Author Meets Critics Debate with Professor Helena Rosenblatt on The Lost History of Liberalism: From Ancient Rome to the Twenty-First Century

Helena Rosenblatt is professor of history at the Graduate Center of the City University of New York. Her many books include Liberal Values: Benjamin Constant and the Politics of Religion and Thinking with Rousseau: From Machiavelli to Schmitt. She will present her most recent book The Lost History of Liberalism From Ancient Rome to the Twenty-First Century (Princeton University Press, 2018), followed by comments from Anna Becker and Mikkel Thorup (both professors of the history of ideas at Aarhus University) and a Q&A with the audience. 

Time: 8 October 2019, 14:00-16:00
Place: South Campus, The Saxo-Institute, building 12 room 12-3-07
Organizer: Centre for Modern European Studies (CEMES)
The lecture is open to all and will be followed by a reception.

Abstract

The Lost History of Liberalism challenges our most basic assumptions about a political creed that has become a rallying cry—and a term of derision—in today’s increasingly divided public square.

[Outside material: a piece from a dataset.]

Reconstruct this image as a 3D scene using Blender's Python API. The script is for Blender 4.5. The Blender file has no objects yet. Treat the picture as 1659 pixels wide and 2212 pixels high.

Taking readers from ancient Rome to today, Helena Rosenblatt traces the evolution of the words “liberal” and “liberalism,” revealing the heated debates that have taken place over their meaning.

In this timely and provocative book, Rosenblatt debunks the popular myth of liberalism as a uniquely Anglo-American tradition centred on individual rights. She shows that it was the French Revolution that gave birth to liberalism and Germans who transformed it. Only in the mid-twentieth century did the concept become widely known in the United States—and then, as now, its meaning was hotly debated. Liberals were originally moralists at heart. They believed in the power of religion to reform society, emphasized the sanctity of the family, and never spoke of rights without speaking of duties. It was only during the Cold War and America’s growing world hegemony that liberalism was refashioned into an American ideology focused so strongly on individual freedoms.

Today, we still can’t seem to agree on liberalism’s meaning. In the United States, a “liberal” is someone who advocates big government, while in France, big government is contrary to “liberalism.” Political debates become befuddled because of semantic and conceptual confusion. The Lost History of Liberalism sets the record straight on a core tenet of today’s political conversation and lays the foundations for a more constructive discussion about the future of liberal democracy.